start DATASET EXCERPT

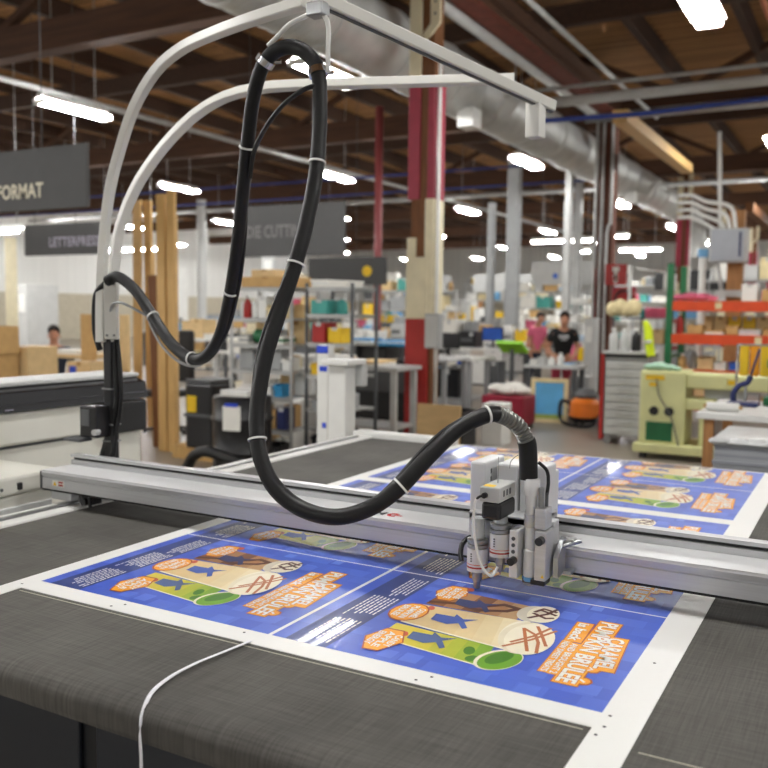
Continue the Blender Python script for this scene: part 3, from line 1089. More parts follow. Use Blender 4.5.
# ------------------------------------------------------------------ roof timbers, columns, duct
M_beam = mat('dark_roof_timber', (80, 51, 32), .75, var=.25, scale=3, stretch=(.4, 6, 6))
M_joist = mat('dark_joist', (66, 44, 30), .8, var=.25, scale=3, stretch=(6, .4, 6))
COLY = (9.1, 16.85, 24.6, 32.35, 40.1, 47.85)
for j, y in enumerate((1.35,) + COLY):
    b = MB().use(M_beam).bx(LX, RX, y - .13, y + .13, 5.28, 5.72)
    struct(b, 'ceiling_beam', 'deep brown timber roof beam running across the hall, %s one back' % ORD[j], 'roof beam')
    if j in (1, 2, 3):
        for k in range(13):
            x = -22.0 + k * 2.2
            b = MB().use(M_beam)
            s_ = 1 if k % 2 else -1
            b.sqtube([(x - s_ * .75, y, 5.72), (x + s_ * .75, y, ZC - .02)], .12, .14, up=Vector((0, 1, 0)))
            struct(b, 'ceiling_brace', 'slanting brown timber roof brace over the %s cross beam, number %d from the left wall' % (ORD[j], k + 1), 'roof brace')
for j in range(26):
    x = -30.8 + j * 1.6
    b = MB().use(M_joist).bx(x - .06, x + .06, FY, BY - 2, 6.12, ZC)
    struct(b, 'ceiling_joist', 'dark timber roof joist running lengthwise, %s from the left wall' % ('%d%s' % (j + 1, {1: 'st', 2: 'nd', 3: 'rd', 21: 'st', 22: 'nd', 23: 'rd'}.get(j + 1, 'th'))), 'roof joist')
for j, y in enumerate((5.2, 13.0, 20.7, 28.5, 36.2)):
    b = MB().use(M_joist).bx(LX, RX, y - .07, y + .07, 5.82, 6.12)
    struct(b, 'ceiling_beam', 'lighter cross timber under the joists between main beams, %s one back' % ORD[j], 'roof beam')
b = MB().use(M_beam).bx(-4.60, -4.30, 9.23, 16.72, 5.30, 5.62)
b.use(mat('girder_red_brown', (112, 52, 38), .7, var=.2)).bx(-4.60, -4.30, 9.23, 16.72, 5.27, 5.30)
struct(b, 'ceiling_beam', 'red-brown timber girder running back along the column row', 'roof beam')

CX = -4.53


def column(y, j, full=True):
    o = thing('timber_column', 'square timber column with cream and red painted bands, %s in the row beside the duct' % ORD[j], 'column', (CX, y, 0))
    MB().use(M_timber).bx(CX - .13, CX + .13, y - .12, y + .12, 0, 5.27).build('post', o)
    def board(x0, x1, z0, z1, m, dy=.14):
        MB().use(m).bx(x0, x1, y - dy, y + dy, z0, z1, .004).build('painted_board', o)
    L = (CX - .17, CX - .02)
    Rr = (CX + .075, CX + .16)
    board(*L, 4.2, 5.2, M_cream)
    board(*L, 2.85, 4.2, M_maroon)
    board(*Rr, 2.85, 4.2, M_maroon)
    board(CX - .17, CX - .055, 2.2, 2.42, M_cream)
    board(CX - .172, CX + .10, 1.5, 2.2, M_cream, .15)
    board(CX + .055, CX + .16, 1.5, 2.85, M_cream, .141)
    board(CX - .172, CX + .115, 0.02, 1.5, M_red, .15)
    mb = MB().use(M_white).cyl((CX + .2, y - .1, 0.02), (CX + .2, y - .1, 4.45), .022, n=8)
    mb.build('conduit', o)
    mb = MB().use(M_cream).bx(CX + .1, CX + .22, y - .17, y - .145, 4.75, 5.27)
    mb.prism([(CX + .1, y - .17, 4.62), (CX + .22, y - .17, 4.75), (CX + .1, y - .17, 4.75), (CX + .02, y - .17, 4.66), (CX + .02, y - .17, 4.56)], (0, .025, 0))
    mb.use(M_dgrey)
    for z in (4.85, 4.98, 5.12):
        mb.cyl((CX + .16, y - .171, z), (CX + .16, y - .18, z), .014, n=8)
    mb.build('strap', o)
    return o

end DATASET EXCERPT

• **TASK DETAILS**:
Exclude the pictures, and transcribe all of the material exactly.

• **OUTPUT BELOW**:
Continue the Blender Python script for this scene: part 3, from line 1089. More parts follow. Use Blender 4.5.
# ------------------------------------------------------------------ roof timbers, columns, duct
M_beam = mat('dark_roof_timber', (80, 51, 32), .75, var=.25, scale=3, stretch=(.4, 6, 6))
M_joist = mat('dark_joist', (66, 44, 30), .8, var=.25, scale=3, stretch=(6, .4, 6))
COLY = (9.1, 16.85, 24.6, 32.35, 40.1, 47.85)
for j, y in enumerate((1.35,) + COLY):
    b = MB().use(M_beam).bx(LX, RX, y - .13, y + .13, 5.28, 5.72)
    struct(b, 'ceiling_beam', 'deep brown timber roof beam running across the hall, %s one back' % ORD[j], 'roof beam')
    if j in (1, 2, 3):
        for k in range(13):
            x = -22.0 + k * 2.2
            b = MB().use(M_beam)
            s_ = 1 if k % 2 else -1
            b.sqtube([(x - s_ * .75, y, 5.72), (x + s_ * .75, y, ZC - .02)], .12, .14, up=Vector((0, 1, 0)))
            struct(b, 'ceiling_brace', 'slanting brown timber roof brace over the %s cross beam, number %d from the left wall' % (ORD[j], k + 1), 'roof brace')
for j in range(26):
    x = -30.8 + j * 1.6
    b = MB().use(M_joist).bx(x - .06, x + .06, FY, BY - 2, 6.12, ZC)
    struct(b, 'ceiling_joist', 'dark timber roof joist running lengthwise, %s from the left wall' % ('%d%s' % (j + 1, {1: 'st', 2: 'nd', 3: 'rd', 21: 'st', 22: 'nd', 23: 'rd'}.get(j + 1, 'th'))), 'roof joist')
for j, y in enumerate((5.2, 13.0, 20.7, 28.5, 36.2)):
    b = MB().use(M_joist).bx(LX, RX, y - .07, y + .07, 5.82, 6.12)
    struct(b, 'ceiling_beam', 'lighter cross timber under the joists between main beams, %s one back' % ORD[j], 'roof beam')
b = MB().use(M_beam).bx(-4.60, -4.30, 9.23, 16.72, 5.30, 5.62)
b.use(mat('girder_red_brown', (112, 52, 38), .7, var=.2)).bx(-4.60, -4.30, 9.23, 16.72, 5.27, 5.30)
struct(b, 'ceiling_beam', 'red-brown timber girder running back along the column row', 'roof beam')

CX = -4.53


def column(y, j, full=True):
    o = thing('timber_column', 'square timber column with cream and red painted bands, %s in the row beside the duct' % ORD[j], 'column', (CX, y, 0))
    MB().use(M_timber).bx(CX - .13, CX + .13, y - .12, y + .12, 0, 5.27).build('post', o)
    def board(x0, x1, z0, z1, m, dy=.14):
        MB().use(m).bx(x0, x1, y - dy, y + dy, z0, z1, .004).build('painted_board', o)
    L = (CX - .17, CX - .02)
    Rr = (CX + .075, CX + .16)
    board(*L, 4.2, 5.2, M_cream)
    board(*L, 2.85, 4.2, M_maroon)
    board(*Rr, 2.85, 4.2, M_maroon)
    board(CX - .17, CX - .055, 2.2, 2.42, M_cream)
    board(CX - .172, CX + .10, 1.5, 2.2, M_cream, .15)
    board(CX + .055, CX + .16, 1.5, 2.85, M_cream, .141)
    board(CX - .172, CX + .115, 0.02, 1.5, M_red, .15)
    mb = MB().use(M_white).cyl((CX + .2, y - .1, 0.02), (CX + .2, y - .1, 4.45), .022, n=8)
    mb.build('conduit', o)
    mb = MB().use(M_cream).bx(CX + .1, CX + .22, y - .17, y - .145, 4.75, 5.27)
    mb.prism([(CX + .1, y - .17, 4.62), (CX + .22, y - .17, 4.75), (CX + .1, y - .17, 4.75), (CX + .02, y - .17, 4.66), (CX + .02, y - .17, 4.56)], (0, .025, 0))
    mb.use(M_dgrey)
    for z in (4.85, 4.98, 5.12):
        mb.cyl((CX + .16, y - .171, z), (CX + .16, y - .18, z), .014, n=8)
    mb.build('strap', o)
    return o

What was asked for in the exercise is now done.